Herman Harold Potok was born in The Bronx, NY. His family was not-quite Chassidic and Chaim Tzvi, as he was called, spent his childhood learning in Yeshiva. As a boy, Potok was interested in art, particularly painting. Hearing only discouraging words from his family, however, he turned his creativity to words.

Potok graduated suma cum laude with a B.A. in English Literature from Yeshiva University (1950), received rabbinic ordination and a Masters in Chassidic Literature from the Jewish Theological Seminary of America (1954) and a PhD in Philosophy from University of Pennsylvania (1965). Although he never held a rabbinic post, he served as a U.S. Combat Chaplain in Korea.

The Chosen, Potok’s first and best-known novel, was published in 1967. It spent 39 weeks on the bestseller list. The Chosen, which was made into a major motion picture in 1981, is the story of a friendship that develops between two Jewish youth, one Chassidic and one Modern Orthodox.  Each boy is drawn to the other’s world. The majority of his other novels continued to draw on similar Jewish themes.
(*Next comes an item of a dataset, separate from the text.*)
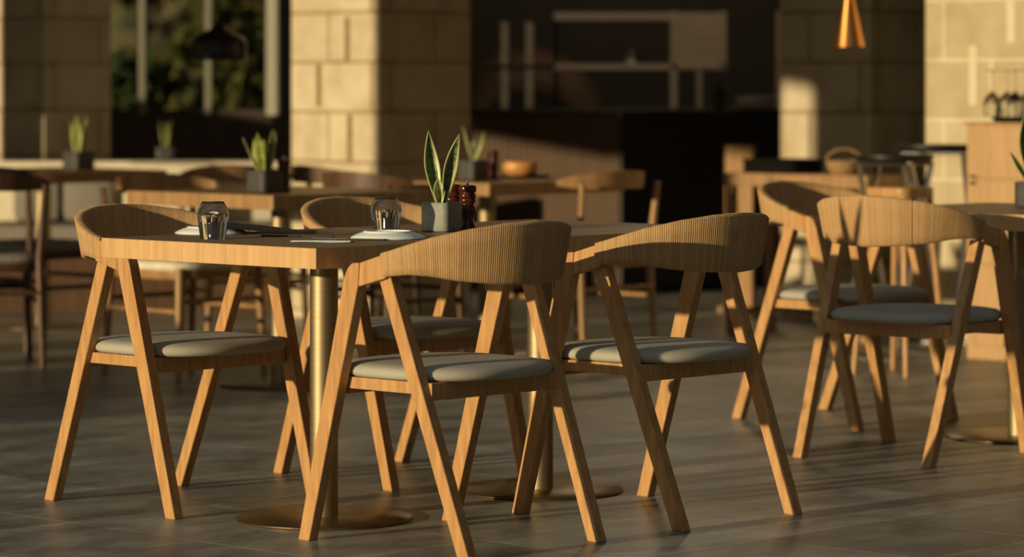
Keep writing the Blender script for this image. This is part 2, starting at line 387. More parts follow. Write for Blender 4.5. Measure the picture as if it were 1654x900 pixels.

His other well-known works are: The Promise, My Name is Asher Lev, The Gift of Asher Lev, and Davita’s Harp.

In addition to his writing, Potok served as the editor of the Jewish Publication Society of America for eight years before taking on a different role there as the special-projects editor. Potok taught at numerous colleges and universities.

Chaim Potok died on July 23, 2002-14 Av 5762.